## [WHAT IS ASKED]
Return all of the data exactly as given.

-=-=-

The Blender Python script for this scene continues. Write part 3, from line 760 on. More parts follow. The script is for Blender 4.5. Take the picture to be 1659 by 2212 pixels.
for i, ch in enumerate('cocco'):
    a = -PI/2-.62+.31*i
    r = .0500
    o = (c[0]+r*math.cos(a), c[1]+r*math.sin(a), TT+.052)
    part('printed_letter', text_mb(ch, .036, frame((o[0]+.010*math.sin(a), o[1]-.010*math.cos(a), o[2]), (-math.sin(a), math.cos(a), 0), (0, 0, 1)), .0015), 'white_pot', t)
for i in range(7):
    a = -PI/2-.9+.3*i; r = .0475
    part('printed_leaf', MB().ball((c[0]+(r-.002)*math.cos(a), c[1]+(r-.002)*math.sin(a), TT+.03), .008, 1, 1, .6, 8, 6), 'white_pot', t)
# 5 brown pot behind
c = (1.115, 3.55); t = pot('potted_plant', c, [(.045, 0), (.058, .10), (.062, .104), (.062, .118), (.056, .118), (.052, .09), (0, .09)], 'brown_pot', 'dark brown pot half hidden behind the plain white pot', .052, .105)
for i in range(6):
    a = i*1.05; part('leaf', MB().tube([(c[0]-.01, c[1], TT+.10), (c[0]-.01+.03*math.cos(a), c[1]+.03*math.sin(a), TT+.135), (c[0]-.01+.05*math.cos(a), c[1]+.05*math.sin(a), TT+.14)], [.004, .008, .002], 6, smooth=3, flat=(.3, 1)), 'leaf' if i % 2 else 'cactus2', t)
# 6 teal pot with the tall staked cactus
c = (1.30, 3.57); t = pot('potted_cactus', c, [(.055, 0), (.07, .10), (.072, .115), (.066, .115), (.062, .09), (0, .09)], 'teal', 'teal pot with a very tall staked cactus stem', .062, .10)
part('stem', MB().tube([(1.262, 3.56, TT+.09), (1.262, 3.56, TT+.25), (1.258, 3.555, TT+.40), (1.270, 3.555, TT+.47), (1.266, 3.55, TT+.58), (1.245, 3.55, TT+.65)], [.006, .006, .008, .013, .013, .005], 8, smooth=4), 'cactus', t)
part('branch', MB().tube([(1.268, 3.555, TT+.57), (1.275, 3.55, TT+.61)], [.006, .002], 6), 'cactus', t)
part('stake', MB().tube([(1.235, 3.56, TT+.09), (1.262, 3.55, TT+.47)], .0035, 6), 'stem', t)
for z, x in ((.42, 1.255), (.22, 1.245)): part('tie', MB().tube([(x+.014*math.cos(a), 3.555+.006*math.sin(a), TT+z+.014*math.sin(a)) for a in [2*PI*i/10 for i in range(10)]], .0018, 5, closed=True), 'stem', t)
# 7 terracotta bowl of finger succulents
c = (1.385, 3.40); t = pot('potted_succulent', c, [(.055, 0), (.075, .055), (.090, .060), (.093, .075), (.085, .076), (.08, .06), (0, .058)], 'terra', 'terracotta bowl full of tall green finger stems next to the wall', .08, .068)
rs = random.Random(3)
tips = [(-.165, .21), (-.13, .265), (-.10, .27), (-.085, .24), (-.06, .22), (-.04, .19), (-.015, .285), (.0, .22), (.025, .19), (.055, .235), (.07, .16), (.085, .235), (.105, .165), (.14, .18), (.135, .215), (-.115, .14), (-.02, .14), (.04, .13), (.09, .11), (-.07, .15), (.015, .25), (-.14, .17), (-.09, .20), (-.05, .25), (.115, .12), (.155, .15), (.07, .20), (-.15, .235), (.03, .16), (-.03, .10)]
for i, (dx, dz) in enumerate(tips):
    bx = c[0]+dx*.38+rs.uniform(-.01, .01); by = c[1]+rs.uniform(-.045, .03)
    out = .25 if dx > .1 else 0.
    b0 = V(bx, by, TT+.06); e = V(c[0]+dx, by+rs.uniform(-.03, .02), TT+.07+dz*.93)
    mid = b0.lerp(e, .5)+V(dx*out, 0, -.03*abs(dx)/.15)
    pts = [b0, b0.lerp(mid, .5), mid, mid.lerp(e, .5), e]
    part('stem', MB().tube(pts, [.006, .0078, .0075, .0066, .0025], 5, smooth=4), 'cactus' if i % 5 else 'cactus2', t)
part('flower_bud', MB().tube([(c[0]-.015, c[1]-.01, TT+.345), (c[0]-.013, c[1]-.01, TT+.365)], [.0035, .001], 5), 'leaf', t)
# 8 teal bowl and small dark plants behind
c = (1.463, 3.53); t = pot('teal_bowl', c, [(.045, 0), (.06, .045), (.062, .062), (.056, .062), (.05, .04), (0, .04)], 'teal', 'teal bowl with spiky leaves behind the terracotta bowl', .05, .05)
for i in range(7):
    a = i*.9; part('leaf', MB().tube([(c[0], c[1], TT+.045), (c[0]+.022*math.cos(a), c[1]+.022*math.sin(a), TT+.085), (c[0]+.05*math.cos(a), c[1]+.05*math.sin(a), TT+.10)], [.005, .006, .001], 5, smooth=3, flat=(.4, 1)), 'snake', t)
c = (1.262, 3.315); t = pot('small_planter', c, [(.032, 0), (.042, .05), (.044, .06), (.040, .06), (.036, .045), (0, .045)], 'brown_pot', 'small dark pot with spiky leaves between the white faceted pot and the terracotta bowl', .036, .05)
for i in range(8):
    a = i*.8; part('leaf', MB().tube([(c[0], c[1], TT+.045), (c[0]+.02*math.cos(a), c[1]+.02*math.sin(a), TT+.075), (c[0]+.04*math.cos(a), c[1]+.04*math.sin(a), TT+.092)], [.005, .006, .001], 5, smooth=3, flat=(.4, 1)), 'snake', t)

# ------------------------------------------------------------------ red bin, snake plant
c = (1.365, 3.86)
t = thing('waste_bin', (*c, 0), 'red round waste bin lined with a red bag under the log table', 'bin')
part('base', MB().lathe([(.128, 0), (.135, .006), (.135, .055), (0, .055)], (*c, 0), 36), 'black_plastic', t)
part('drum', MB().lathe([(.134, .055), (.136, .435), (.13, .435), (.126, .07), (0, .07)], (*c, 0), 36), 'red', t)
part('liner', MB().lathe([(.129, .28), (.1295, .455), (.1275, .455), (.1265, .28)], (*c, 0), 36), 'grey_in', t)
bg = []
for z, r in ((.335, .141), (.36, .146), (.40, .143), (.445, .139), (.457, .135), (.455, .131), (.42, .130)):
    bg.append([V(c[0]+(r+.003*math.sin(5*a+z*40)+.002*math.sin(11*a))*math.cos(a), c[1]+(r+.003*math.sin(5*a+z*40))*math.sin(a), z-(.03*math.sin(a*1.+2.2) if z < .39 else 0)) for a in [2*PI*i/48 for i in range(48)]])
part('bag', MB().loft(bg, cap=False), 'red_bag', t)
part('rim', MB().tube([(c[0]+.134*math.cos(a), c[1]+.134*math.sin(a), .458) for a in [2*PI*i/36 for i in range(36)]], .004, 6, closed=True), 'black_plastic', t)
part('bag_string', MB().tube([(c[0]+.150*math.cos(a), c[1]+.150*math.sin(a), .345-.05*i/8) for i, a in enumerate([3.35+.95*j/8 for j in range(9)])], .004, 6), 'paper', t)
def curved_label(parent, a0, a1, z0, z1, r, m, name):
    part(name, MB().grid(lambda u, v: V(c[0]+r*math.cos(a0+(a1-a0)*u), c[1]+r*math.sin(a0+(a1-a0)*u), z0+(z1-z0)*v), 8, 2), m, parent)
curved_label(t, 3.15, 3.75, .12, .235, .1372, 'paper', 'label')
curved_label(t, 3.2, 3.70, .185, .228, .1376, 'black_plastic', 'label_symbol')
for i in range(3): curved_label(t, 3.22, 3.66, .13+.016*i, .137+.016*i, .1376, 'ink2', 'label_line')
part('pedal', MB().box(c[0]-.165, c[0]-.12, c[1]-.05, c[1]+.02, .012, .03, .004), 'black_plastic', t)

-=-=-

## [FULL OUTPUT]
The Blender Python script for this scene continues. Write part 3, from line 760 on. More parts follow. The script is for Blender 4.5. Take the picture to be 1659 by 2212 pixels.
for i, ch in enumerate('cocco'):
    a = -PI/2-.62+.31*i
    r = .0500
    o = (c[0]+r*math.cos(a), c[1]+r*math.sin(a), TT+.052)
    part('printed_letter', text_mb(ch, .036, frame((o[0]+.010*math.sin(a), o[1]-.010*math.cos(a), o[2]), (-math.sin(a), math.cos(a), 0), (0, 0, 1)), .0015), 'white_pot', t)
for i in range(7):
    a = -PI/2-.9+.3*i; r = .0475
    part('printed_leaf', MB().ball((c[0]+(r-.002)*math.cos(a), c[1]+(r-.002)*math.sin(a), TT+.03), .008, 1, 1, .6, 8, 6), 'white_pot', t)
# 5 brown pot behind
c = (1.115, 3.55); t = pot('potted_plant', c, [(.045, 0), (.058, .10), (.062, .104), (.062, .118), (.056, .118), (.052, .09), (0, .09)], 'brown_pot', 'dark brown pot half hidden behind the plain white pot', .052, .105)
for i in range(6):
    a = i*1.05; part('leaf', MB().tube([(c[0]-.01, c[1], TT+.10), (c[0]-.01+.03*math.cos(a), c[1]+.03*math.sin(a), TT+.135), (c[0]-.01+.05*math.cos(a), c[1]+.05*math.sin(a), TT+.14)], [.004, .008, .002], 6, smooth=3, flat=(.3, 1)), 'leaf' if i % 2 else 'cactus2', t)
# 6 teal pot with the tall staked cactus
c = (1.30, 3.57); t = pot('potted_cactus', c, [(.055, 0), (.07, .10), (.072, .115), (.066, .115), (.062, .09), (0, .09)], 'teal', 'teal pot with a very tall staked cactus stem', .062, .10)
part('stem', MB().tube([(1.262, 3.56, TT+.09), (1.262, 3.56, TT+.25), (1.258, 3.555, TT+.40), (1.270, 3.555, TT+.47), (1.266, 3.55, TT+.58), (1.245, 3.55, TT+.65)], [.006, .006, .008, .013, .013, .005], 8, smooth=4), 'cactus', t)
part('branch', MB().tube([(1.268, 3.555, TT+.57), (1.275, 3.55, TT+.61)], [.006, .002], 6), 'cactus', t)
part('stake', MB().tube([(1.235, 3.56, TT+.09), (1.262, 3.55, TT+.47)], .0035, 6), 'stem', t)
for z, x in ((.42, 1.255), (.22, 1.245)): part('tie', MB().tube([(x+.014*math.cos(a), 3.555+.006*math.sin(a), TT+z+.014*math.sin(a)) for a in [2*PI*i/10 for i in range(10)]], .0018, 5, closed=True), 'stem', t)
# 7 terracotta bowl of finger succulents
c = (1.385, 3.40); t = pot('potted_succulent', c, [(.055, 0), (.075, .055), (.090, .060), (.093, .075), (.085, .076), (.08, .06), (0, .058)], 'terra', 'terracotta bowl full of tall green finger stems next to the wall', .08, .068)
rs = random.Random(3)
tips = [(-.165, .21), (-.13, .265), (-.10, .27), (-.085, .24), (-.06, .22), (-.04, .19), (-.015, .285), (.0, .22), (.025, .19), (.055, .235), (.07, .16), (.085, .235), (.105, .165), (.14, .18), (.135, .215), (-.115, .14), (-.02, .14), (.04, .13), (.09, .11), (-.07, .15), (.015, .25), (-.14, .17), (-.09, .20), (-.05, .25), (.115, .12), (.155, .15), (.07, .20), (-.15, .235), (.03, .16), (-.03, .10)]
for i, (dx, dz) in enumerate(tips):
    bx = c[0]+dx*.38+rs.uniform(-.01, .01); by = c[1]+rs.uniform(-.045, .03)
    out = .25 if dx > .1 else 0.
    b0 = V(bx, by, TT+.06); e = V(c[0]+dx, by+rs.uniform(-.03, .02), TT+.07+dz*.93)
    mid = b0.lerp(e, .5)+V(dx*out, 0, -.03*abs(dx)/.15)
    pts = [b0, b0.lerp(mid, .5), mid, mid.lerp(e, .5), e]
    part('stem', MB().tube(pts, [.006, .0078, .0075, .0066, .0025], 5, smooth=4), 'cactus' if i % 5 else 'cactus2', t)
part('flower_bud', MB().tube([(c[0]-.015, c[1]-.01, TT+.345), (c[0]-.013, c[1]-.01, TT+.365)], [.0035, .001], 5), 'leaf', t)
# 8 teal bowl and small dark plants behind
c = (1.463, 3.53); t = pot('teal_bowl', c, [(.045, 0), (.06, .045), (.062, .062), (.056, .062), (.05, .04), (0, .04)], 'teal', 'teal bowl with spiky leaves behind the terracotta bowl', .05, .05)
for i in range(7):
    a = i*.9; part('leaf', MB().tube([(c[0], c[1], TT+.045), (c[0]+.022*math.cos(a), c[1]+.022*math.sin(a), TT+.085), (c[0]+.05*math.cos(a), c[1]+.05*math.sin(a), TT+.10)], [.005, .006, .001], 5, smooth=3, flat=(.4, 1)), 'snake', t)
c = (1.262, 3.315); t = pot('small_planter', c, [(.032, 0), (.042, .05), (.044, .06), (.040, .06), (.036, .045), (0, .045)], 'brown_pot', 'small dark pot with spiky leaves between the white faceted pot and the terracotta bowl', .036, .05)
for i in range(8):
    a = i*.8; part('leaf', MB().tube([(c[0], c[1], TT+.045), (c[0]+.02*math.cos(a), c[1]+.02*math.sin(a), TT+.075), (c[0]+.04*math.cos(a), c[1]+.04*math.sin(a), TT+.092)], [.005, .006, .001], 5, smooth=3, flat=(.4, 1)), 'snake', t)

# ------------------------------------------------------------------ red bin, snake plant
c = (1.365, 3.86)
t = thing('waste_bin', (*c, 0), 'red round waste bin lined with a red bag under the log table', 'bin')
part('base', MB().lathe([(.128, 0), (.135, .006), (.135, .055), (0, .055)], (*c, 0), 36), 'black_plastic', t)
part('drum', MB().lathe([(.134, .055), (.136, .435), (.13, .435), (.126, .07), (0, .07)], (*c, 0), 36), 'red', t)
part('liner', MB().lathe([(.129, .28), (.1295, .455), (.1275, .455), (.1265, .28)], (*c, 0), 36), 'grey_in', t)
bg = []
for z, r in ((.335, .141), (.36, .146), (.40, .143), (.445, .139), (.457, .135), (.455, .131), (.42, .130)):
    bg.append([V(c[0]+(r+.003*math.sin(5*a+z*40)+.002*math.sin(11*a))*math.cos(a), c[1]+(r+.003*math.sin(5*a+z*40))*math.sin(a), z-(.03*math.sin(a*1.+2.2) if z < .39 else 0)) for a in [2*PI*i/48 for i in range(48)]])
part('bag', MB().loft(bg, cap=False), 'red_bag', t)
part('rim', MB().tube([(c[0]+.134*math.cos(a), c[1]+.134*math.sin(a), .458) for a in [2*PI*i/36 for i in range(36)]], .004, 6, closed=True), 'black_plastic', t)
part('bag_string', MB().tube([(c[0]+.150*math.cos(a), c[1]+.150*math.sin(a), .345-.05*i/8) for i, a in enumerate([3.35+.95*j/8 for j in range(9)])], .004, 6), 'paper', t)
def curved_label(parent, a0, a1, z0, z1, r, m, name):
    part(name, MB().grid(lambda u, v: V(c[0]+r*math.cos(a0+(a1-a0)*u), c[1]+r*math.sin(a0+(a1-a0)*u), z0+(z1-z0)*v), 8, 2), m, parent)
curved_label(t, 3.15, 3.75, .12, .235, .1372, 'paper', 'label')
curved_label(t, 3.2, 3.70, .185, .228, .1376, 'black_plastic', 'label_symbol')
for i in range(3): curved_label(t, 3.22, 3.66, .13+.016*i, .137+.016*i, .1376, 'ink2', 'label_line')
part('pedal', MB().box(c[0]-.165, c[0]-.12, c[1]-.05, c[1]+.02, .012, .03, .004), 'black_plastic', t)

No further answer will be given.